(Scene script records)
____________
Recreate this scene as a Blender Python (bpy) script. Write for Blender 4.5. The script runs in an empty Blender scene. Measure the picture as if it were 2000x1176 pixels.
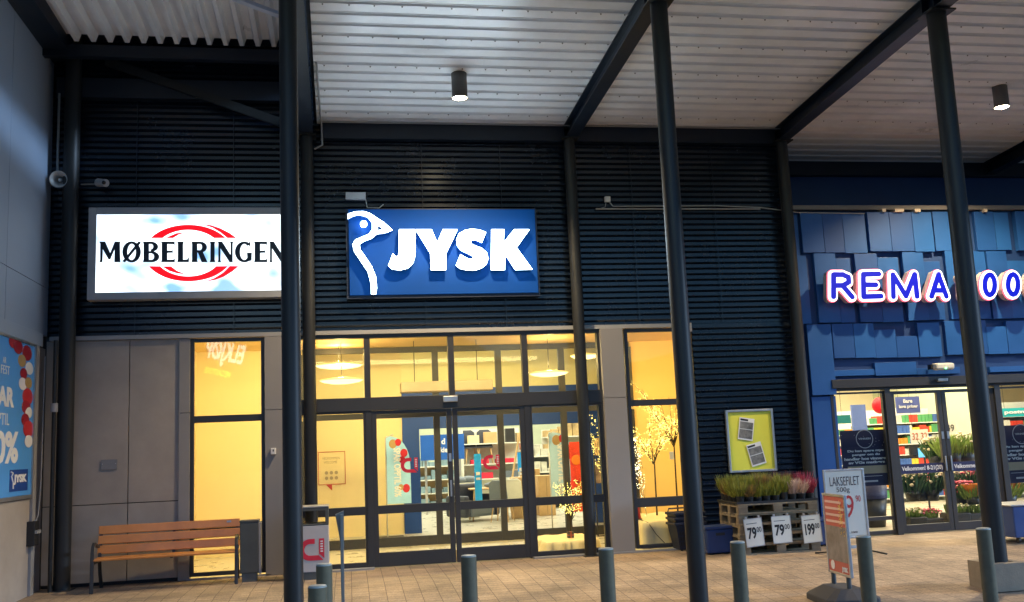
import bpy, bmesh, math, random
from mathutils import Vector, Matrix
random.seed(7)
sc = bpy.context.scene
COL = sc.collection

# ------------------------------------------------------------------ camera
YAW, PIT, ROL, FPX = 0.178754736, 0.145592342, -0.0431475395, 1918.8355
CH = 1.70
_f = Vector((math.sin(YAW)*math.cos(PIT), math.cos(YAW)*math.cos(PIT), math.sin(PIT)))
_r0 = Vector((math.cos(YAW), -math.sin(YAW), 0)); _u0 = _r0.cross(_f)
_c, _s = math.cos(ROL), math.sin(ROL)
CR = _c*_r0 + _s*_u0; CU = -_s*_r0 + _c*_u0; CF = _f
cam_d = bpy.data.cameras.new('camera'); cam = bpy.data.objects.new('camera', cam_d); COL.objects.link(cam)
cam_d.sensor_width = 36; cam_d.sensor_fit = 'HORIZONTAL'; cam_d.lens = FPX/2000*36
cam_d.clip_start = 0.1; cam_d.clip_end = 3000
m = Matrix.Identity(4)
for i in range(3): m[i][0], m[i][1], m[i][2] = CR[i], CU[i], -CF[i]
m[2][3] = CH
cam.matrix_world = m
sc.camera = cam

# ------------------------------------------------------------------ world (late dusk) and light
world = bpy.data.worlds.new('World'); sc.world = world; world.use_nodes = True
wn = world.node_tree.nodes; wl = world.node_tree.links
bg = wn['Background']; sky = wn.new('ShaderNodeTexSky'); sky.sky_type = 'NISHITA'
sky.sun_disc = False; sky.sun_elevation = math.radians(3.0); sky.sun_rotation = math.radians(200)
tint = wn.new('ShaderNodeMix'); tint.data_type = 'RGBA'; tint.blend_type = 'MULTIPLY'; tint.inputs[0].default_value = 1; tint.inputs[7].default_value = (0.32, 0.78, 2.0, 1)
wl.new(sky.outputs[0], tint.inputs[6]); wl.new(tint.outputs[2], bg.inputs[0]); bg.inputs[1].default_value = 0.14
sun_d = bpy.data.lights.new('sun', 'SUN'); sun = bpy.data.objects.new('sun', sun_d); COL.objects.link(sun)
sun_d.energy = 1.3; sun_d.angle = math.radians(9); sun_d.color = (0.50, 0.71, 1.0)
sun.rotation_euler = Vector((-1.0, 0.32, -0.30)).to_track_quat('-Z', 'Y').to_euler()
sc.view_settings.view_transform = 'Standard'; sc.view_settings.look = 'None'
sc.view_settings.gamma = 1; sc.view_settings.exposure = 1.3
sc.cycles.max_bounces = 8; sc.cycles.diffuse_bounces = 4; sc.cycles.glossy_bounces = 4
sc.cycles.transparent_max_bounces = 16; sc.cycles.transmission_bounces = 4
sc.cycles.sample_clamp_indirect = 4.0; sc.cycles.use_denoising = True
sc.cycles.caustics_reflective = False; sc.cycles.caustics_refractive = False

# ------------------------------------------------------------------ measuring: a pixel of the photo onto a real plane
def ray(x, y): return (x-1000)/FPX*CR - (y-588)/FPX*CU + CF
def W(x, y, Y=15.0):
    d = ray(x, y); t = Y/d.y; return d.x*t, CH + d.z*t
def WX(x, y, X):
    d = ray(x, y); t = X/d.x; return d.y*t, CH + d.z*t
def WZ(x, y, z=0.0):
    d = ray(x, y); t = (z-CH)/d.z; return d.x*t, d.y*t

# ------------------------------------------------------------------ materials
MATS = {}
def pbr(name, col, rough=0.6, metal=0.0, var=0.10, scale=3.0, bump=0.0, bscale=60, emit=None, es=0.0, spec=None, coat=0.0, dirt=0.0, trans=0.0):
    if name in MATS: return MATS[name]
    mt = bpy.data.materials.new(name); mt.use_nodes = True
    n = mt.node_tree.nodes; l = mt.node_tree.links; b = n['Principled BSDF']
    b.inputs['Roughness'].default_value = rough; b.inputs['Metallic'].default_value = metal
    if spec is not None: b.inputs['Specular IOR Level'].default_value = spec
    if coat: b.inputs['Coat Weight'].default_value = coat
    if trans: b.inputs['Transmission Weight'].default_value = trans
    tc = n.new('ShaderNodeTexCoord'); nz = n.new('ShaderNodeTexNoise')
    nz.inputs['Scale'].default_value = scale; nz.inputs['Detail'].default_value = 6; nz.inputs['Roughness'].default_value = 0.65
    l.new(tc.outputs['Object'], nz.inputs['Vector'])
    rp = n.new('ShaderNodeValToRGB'); rp.color_ramp.elements[0].position = 0.3; rp.color_ramp.elements[1].position = 0.7
    a = 1-var-dirt; c = 1+var
    rp.color_ramp.elements[0].color = (col[0]*a, col[1]*a, col[2]*a, 1)
    rp.color_ramp.elements[1].color = (min(col[0]*c, 1), min(col[1]*c, 1), min(col[2]*c, 1), 1)
    l.new(nz.outputs['Fac'], rp.inputs['Fac']); l.new(rp.outputs['Color'], b.inputs['Base Color'])
    mr = n.new('ShaderNodeMapRange'); mr.inputs['To Min'].default_value = max(0.03, rough-0.1); mr.inputs['To Max'].default_value = min(1, rough+0.12)
    l.new(nz.outputs['Fac'], mr.inputs['Value']); l.new(mr.outputs[0], b.inputs['Roughness'])
    if bump:
        n2 = n.new('ShaderNodeTexNoise'); n2.inputs['Scale'].default_value = bscale; n2.inputs['Detail'].default_value = 4
        bp = n.new('ShaderNodeBump'); bp.inputs['Strength'].default_value = bump; bp.inputs['Distance'].default_value = 0.01
        l.new(tc.outputs['Object'], n2.inputs['Vector']); l.new(n2.outputs['Fac'], bp.inputs['Height']); l.new(bp.outputs[0], b.inputs['Normal'])
    if emit:
        b.inputs['Emission Color'].default_value = (*emit, 1); b.inputs['Emission Strength'].default_value = es
    MATS[name] = mt; return mt
def emi(name, col, s):
    if name in MATS: return MATS[name]
    mt = bpy.data.materials.new(name); mt.use_nodes = True
    b = mt.node_tree.nodes['Principled BSDF']; b.inputs['Base Color'].default_value = (*[c*0.6 for c in col], 1)
    b.inputs['Roughness'].default_value = 0.4
    b.inputs['Emission Color'].default_value = (*col, 1); b.inputs['Emission Strength'].default_value = s
    MATS[name] = mt; return mt
def glass(name='glass', tint=(0.96, 0.97, 0.95), refl=1.0):
    if name in MATS: return MATS[name]
    mt = bpy.data.materials.new(name); mt.use_nodes = True
    n = mt.node_tree.nodes; l = mt.node_tree.links
    for x in list(n): n.remove(x)
    o = n.new('ShaderNodeOutputMaterial'); mx = n.new('ShaderNodeMixShader'); t = n.new('ShaderNodeBsdfTransparent'); g = n.new('ShaderNodeBsdfGlossy')
    fr = n.new('ShaderNodeFresnel'); fr.inputs[0].default_value = 1.5
    mul = n.new('ShaderNodeMath'); mul.operation = 'MULTIPLY'; mul.inputs[1].default_value = refl
    t.inputs[0].default_value = (*tint, 1); g.inputs['Roughness'].default_value = 0.01
    l.new(fr.outputs[0], mul.inputs[0]); l.new(mul.outputs[0], mx.inputs[0]); l.new(t.outputs[0], mx.inputs[1]); l.new(g.outputs[0], mx.inputs[2]); l.new(mx.outputs[0], o.inputs[0])
    MATS[name] = mt; return mt

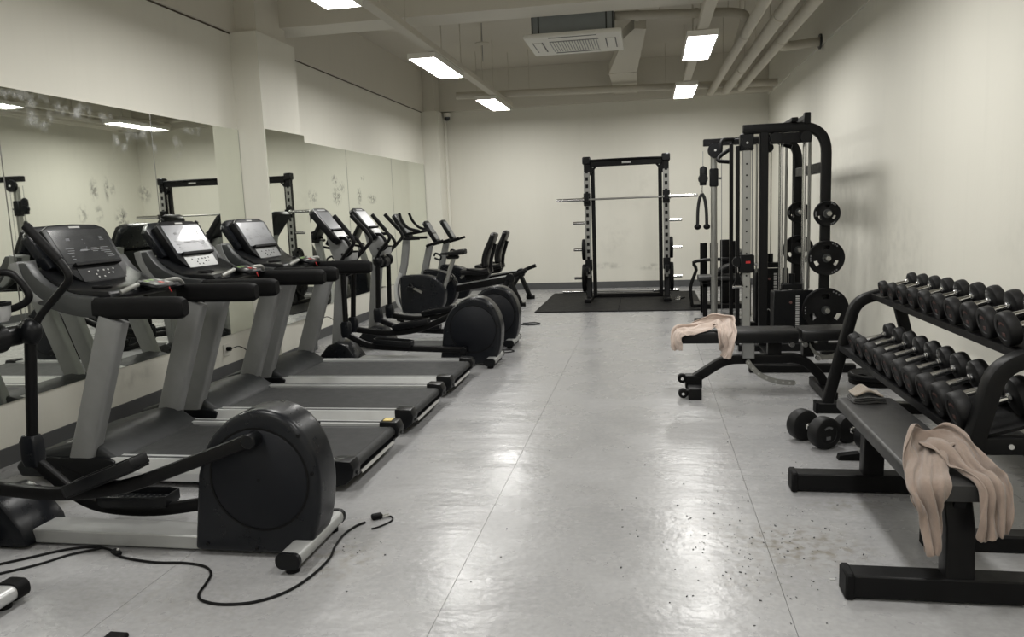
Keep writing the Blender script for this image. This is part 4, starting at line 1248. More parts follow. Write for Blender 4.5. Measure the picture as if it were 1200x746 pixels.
# ================================================================== ADJUSTABLE BENCH
ab = thing('adjustable_bench', (.75, 6.18, 0), 'black adjustable bench with a long curved perforated strut, pink towel on its left end', 'bench')
def B(): return MB(.75, 6.18, 0)
bp = B(); bp.sweep([(.20, 6.18, .470), (.22, 6.18, .470), (1.08, 6.18, .470), (1.11, 6.18, .470)], rrect(.29, .095, .022, 3), up=(0, 0, 1), scales=[.93, 1, 1, .93]); bp.build('back_pad', M['vinyl'], ab)
sp_ = B(); sp_.sweep([(1.135, 6.18, .475), (1.155, 6.18, .475), (1.47, 6.18, .485), (1.49, 6.18, .485)], rrect(.30, .085, .022, 3), up=(0, 0, 1), scales=[.93, 1, 1, .93]); sp_.build('seat_pad', M['vinyl'], ab)
B().sweep(rounded([(.30, 6.18, .09), (.58, 6.18, .275), (1.16, 6.18, .285), (1.30, 6.18, .14), (1.33, 6.18, .06)], .09, 6), rrect(.07, .09, .008), up=(0, 1, 0)).build('spine', M['black'], ab)
ft = B(); ft.span(.285, .385, 5.93, 6.43, .0, .09, bev=.006); ft.span(.27, .40, 6.12, 6.24, .05, .15, bev=.006)
ft.build('front_foot', M['black'], ab)
for z, y in ((.045, 5.985), (.13, 6.14)):
    w = B().cyl((.245, y - .03, z), (.245, y + .03, z), .036, 16, bev=.006).build('transport_wheel', M['rubber'], ab)
    B().cyl((.245, y - .034, z), (.245, y - .03, z), .012, 10).build('wheel_bolt', M['chrome'], w)
    B().span(.245, .30, y - .012, y + .012, z - .02, z + .02).build('wheel_arm', M['black'], w, flat=True)
B().span(1.27, 1.37, 5.90, 6.47, .0, .075, bev=.008).build('rear_foot', M['black'], ab)
B().span(.90, 1.0, 6.14, 6.22, .285, .43).build('pad_bracket', M['black'], ab, flat=True)
B().span(1.16, 1.24, 6.13, 6.23, .30, .43).build('pad_bracket', M['black'], ab, flat=True)
# curved ladder strut with holes
arc = catmull([(.735, 0, .285), (.78, 0, .222), (.85, 0, .160), (.95, 0, .120), (1.03, 0, .108), (1.10, 0, .106)], 6)
poly = []
for sgn in (1, -1):
    pts = []
    for i, p in enumerate(arc):
        tg = (arc[min(i + 1, len(arc) - 1)] - arc[max(i - 1, 0)]).normalized()
        nrm = Vector((-tg.z, 0, tg.x))
        q = p + nrm * (.019 if 0 < i < len(arc) - 1 else .010) * sgn
        pts.append((q.x, q.z))
    poly += pts if sgn > 0 else pts[::-1]
strut = B().prism(poly, 'y', 6.075, 6.09).build('curved_strut', M['steel'], ab, flat=True, label='grey curved perforated strut')
for i in range(2, len(arc), 4):
    B().cyl((arc[i].x, 6.0725, arc[i].z), (arc[i].x, 6.076, arc[i].z), .008, 8).build('strut_hole', M['mark'], strut)
B().span(.70, .79, 6.06, 6.10, .30, .43, bev=.004).build('strut_hinge', M['grey'], ab)
arc2 = catmull([(1.20, 0, .40), (1.25, 0, .33), (1.33, 0, .30), (1.42, 0, .34), (1.46, 0, .41)], 5)
poly = []
for sgn in (1, -1):
    pts = [(p.x, p.z + .018 * sgn) for p in arc2]
    poly += pts if sgn > 0 else pts[::-1]
B().prism(poly, 'y', 6.10, 6.115).build('seat_strut', M['steel'], ab, flat=True)
for x, z in ((1.06, .415), (1.155, .415), (1.25, .31)):
    B().cyl((x, 6.02, z), (x, 6.05, z), .02, 10).build('hinge_bolt', M['chrome'], ab)
B().sweep([(1.30, 6.18, .30), (1.50, 6.18, .31), (1.62, 6.18, .31)], rrect(.06, .06, .008), up=(0, 0, 1)).build('seat_beam', M['black'], ab)

# ================================================================== DUMBBELL RACK
dr = thing('dumbbell_rack', (1.55, 4.45, 0), 'black two tier dumbbell rack along the right wall', 'rack')
def B(): return MB(1.55, 4.45, 0)
YR0, YR1 = 3.40, 5.62
for y in (YR0, YR1):
    B().span(1.15, 1.97, y - .045, y + .045, 0, .075, bev=.008).build('foot_beam', M['black'], dr)
    B().span(1.145, 1.165, y - .047, y + .047, 0, .078, bev=.003).build('foot_end_cap', M['rubber'], dr)
    fr = B(); fr.sweep(rounded([(1.225, y, .05), (1.405, y, .79), (1.58, y, .845), (1.77, y, .90)], .22, 8), rrect(.07, .08, .012, 2), up=(0, 1, 0))
    fr.build('side_frame', M['black'], dr)
    B().beam((1.66, y, .86), (1.87, y, .05), .07, .07, up=(0, 1, 0), r=.01).build('rear_leg', M['black'], dr)
    B().beam((1.31, y, .455), (1.77, y, .465), .075, .06, up=(0, 1, 0), r=.008).build('cross_brace', M['black'], dr)
    B().cyl((1.46, y - .036, .458), (1.46, y - .028, .458), .011, 10).build('brace_bolt', M['mark'], dr)
# trays: sloping plates with a low lip in front and behind
for nm, xc, zc, x0, x1 in (('upper_tray', 1.60, .868, 1.495, 1.735), ('lower_tray', 1.4325, .515, 1.30, 1.58)):
    def zt(x): return zc + (x - xc) * .2876
    tray = B().prism([(x0, zt(x0)), (x1, zt(x1)), (x1, zt(x1) - .014), (x0, zt(x0) - .014)], 'y', YR0, YR1).build(nm, M['black'], dr, flat=True)
    for x in (x0, x1):
        B().beam((x, YR0, zt(x) - .008), (x, YR1, zt(x) - .008), .012, .034).build('tray_lip', M['black'], tray, flat=True)

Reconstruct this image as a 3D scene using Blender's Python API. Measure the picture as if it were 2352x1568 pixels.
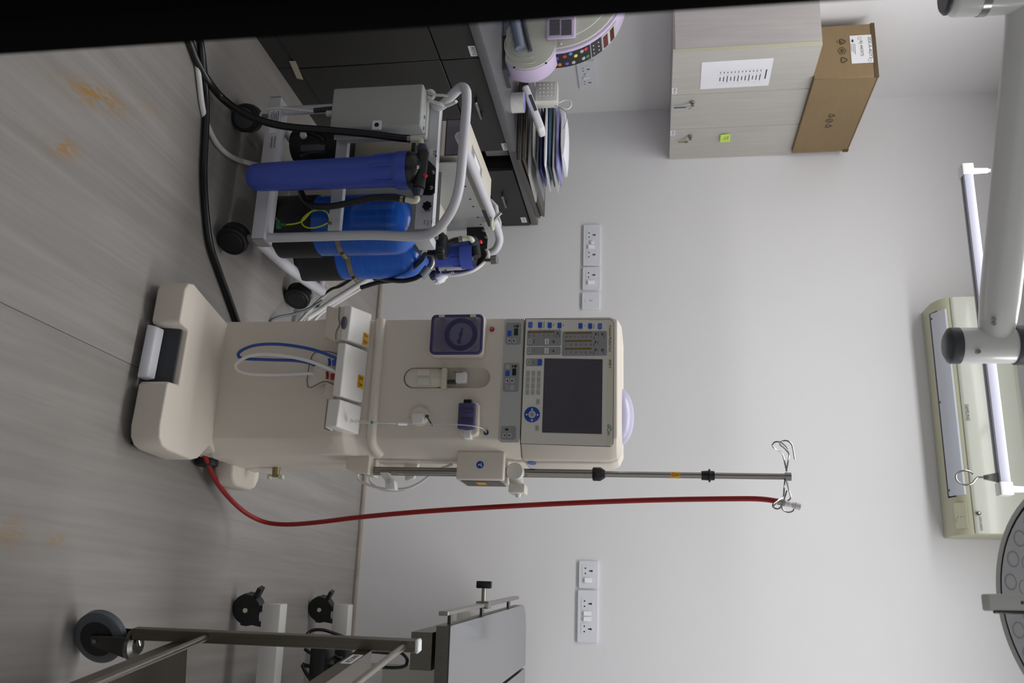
import bpy, bmesh, math, random
from mathutils import Vector, Matrix

random.seed(7)
for _o in list(bpy.data.objects): bpy.data.objects.remove(_o)
SC = bpy.context.scene
COL = SC.collection

# ------------------------------------------------------------------ camera
# The photograph was taken in portrait and stored turned a quarter clockwise:
# the picture's right is up in the room, so the camera is rolled by 90 degrees.
FPX, PITCH, YAW, ROLL, EYE = 2056.0, 0.15353, 0.2928, -0.00881, 1.38
_cp, _sp, _cy, _sy = math.cos(PITCH), math.sin(PITCH), math.cos(YAW), math.sin(YAW)
FW = Vector((-_sy*_cp, _cy*_cp, -_sp))
_r = Vector((_cy, _sy, 0)); _u = _r.cross(FW)
RT = _r*math.cos(ROLL) + _u*math.sin(ROLL)
UP = -_r*math.sin(ROLL) + _u*math.cos(ROLL)
EYEP = Vector((0, 0, EYE))
cam = bpy.data.cameras.new('camera'); camo = bpy.data.objects.new('camera', cam); COL.objects.link(camo)
cam.sensor_fit = 'HORIZONTAL'; cam.sensor_width = 36.0; cam.lens = FPX/2352*36.0
cam.clip_start = 0.05; cam.clip_end = 50
cx, cyv, cz = UP, -RT, -FW
camo.matrix_world = Matrix(((cx.x, cyv.x, cz.x, 0), (cx.y, cyv.y, cz.y, 0), (cx.z, cyv.z, cz.z, EYE), (0, 0, 0, 1)))
cam.dof.use_dof = True; cam.dof.focus_distance = 2.7; cam.dof.aperture_fstop = 5.6
SC.camera = camo

# ------------------------------------------------------------------ world, light, exposure
W = bpy.data.worlds.new('world'); SC.world = W; W.use_nodes = True
W.node_tree.nodes['Background'].inputs[0].default_value = (0.95, 0.97, 1.0, 1)
W.node_tree.nodes['Background'].inputs[1].default_value = 0.47
SC.view_settings.view_transform = 'Standard'; SC.view_settings.look = 'None'
SC.view_settings.exposure = 0.0; SC.view_settings.gamma = 1.0
SC.view_settings.use_curve_mapping = False
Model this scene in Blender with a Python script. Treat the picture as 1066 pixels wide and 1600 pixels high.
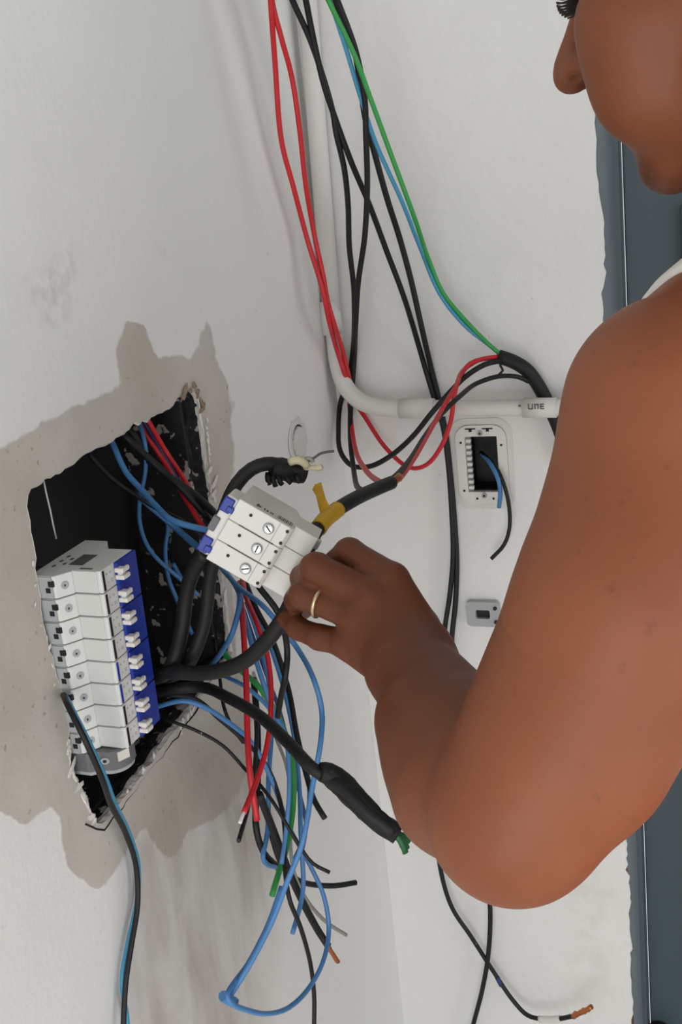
____________
Given exercise: Give the number of lines containing the word "with". No other answer is needed.

Output for this exercise: 4